The prospect of electronic voting
Imagine waking up on polling day, logging on to the internet, clicking a button — and that is it, you have just cast your vote! No more languishing in lines, frantically ascertaining your assigned polling booth or dodging pesky political workers. While the notion of remote electronic voting, as it is called, remains for the time being a distant dream, efforts were recently made to introduce Pakistan to a voting method more advanced than the traditional stamp-on-ballot-paper routine used in the country.
Follow thy neighbour
In 2012, the Election Commission of Pakistan (ECP) announced that it would be taking a leaf out of India’s book and adopt the Indian Electronic Voting Machine (EVM) system for elections the following year. India first implemented the system in its 1999 general election — by the time the 2004 election rolled around, the system had been firmly entrenched and implemented. Although the initial set-up costs were high, the costs of printing, storing, and transporting ballot papers and related polling paraphernalia were avoided in the long run.

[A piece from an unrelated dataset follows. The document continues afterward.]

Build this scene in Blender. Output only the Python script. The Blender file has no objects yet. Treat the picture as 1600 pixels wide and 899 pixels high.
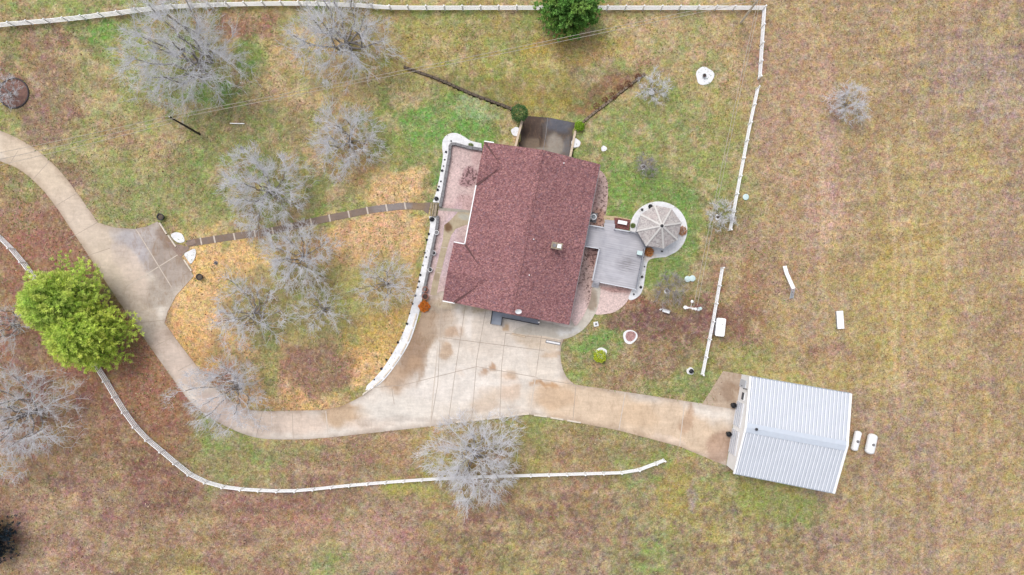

Last month, news channels in Pakistan streamed images of presiding officers stamping scores of ballot papers in favour of candidates of their choice; by allowing a maximum of five votes per minute, the Indian EVM boasts of drastically limiting the incidence of rigging.“With Pakistan, India and Bangladesh having such similar cultures, all [of us] should help each other … we must learn from each other,” stated Muhammad Afzal Khan, the spokesperson for ECP, in 2012. According to some reports, tests were carried out and machines tested. But as the year progressed, the idea got pushed under the radar, only resurfacing when the 4.5 million-strong community of overseas Pakistanis demanded their right to vote. Some sources claim that an online system of voting was, in fact, established by the National Database and Registration Authority — but the venture was deferred till the next elections due to time constraints and attendant logistical concerns.
But pause and think first
In spite of the apparent benefits, the fear of such machines being tampered with runs quite high. In a security analysis of the EVMs, it was demonstrated how the system can be tampered with before and after voting has taken place: in one instance, a part was placed inside the machine prior to polling, which displayed the candidates’ totals even before a single vote had been cast in their favour. In another instance, a small clip-on device was used to manipulate the results after voting. The relative ease with which such tampering can be carried out places the transparency of the system under question.
Then there is the famed Volusia error, which may have very well changed the destiny of a nation, and consequently the world. In the 2000 US general election, all eyes were fixed on Florida’s 25 electoral seats, where the tight race between George W Bush and Al Gore had boiled down to. When the results were checked by a Volusia county official at around 10 pm, Al Gore was in the lead by a good 20,000 votes. But in just 30 minutes, the EVMs dropped Al Gore’s lead by a startling 16,000 votes, handing Florida over to Bush. How different the world would have been had Al Gore become the president is a question to which we can never have an answer. But that aside, for an established democracy that has been using electronic voting since 1964, doesn’t this glitch make the entire electronic enterprise appear a lot less appealing?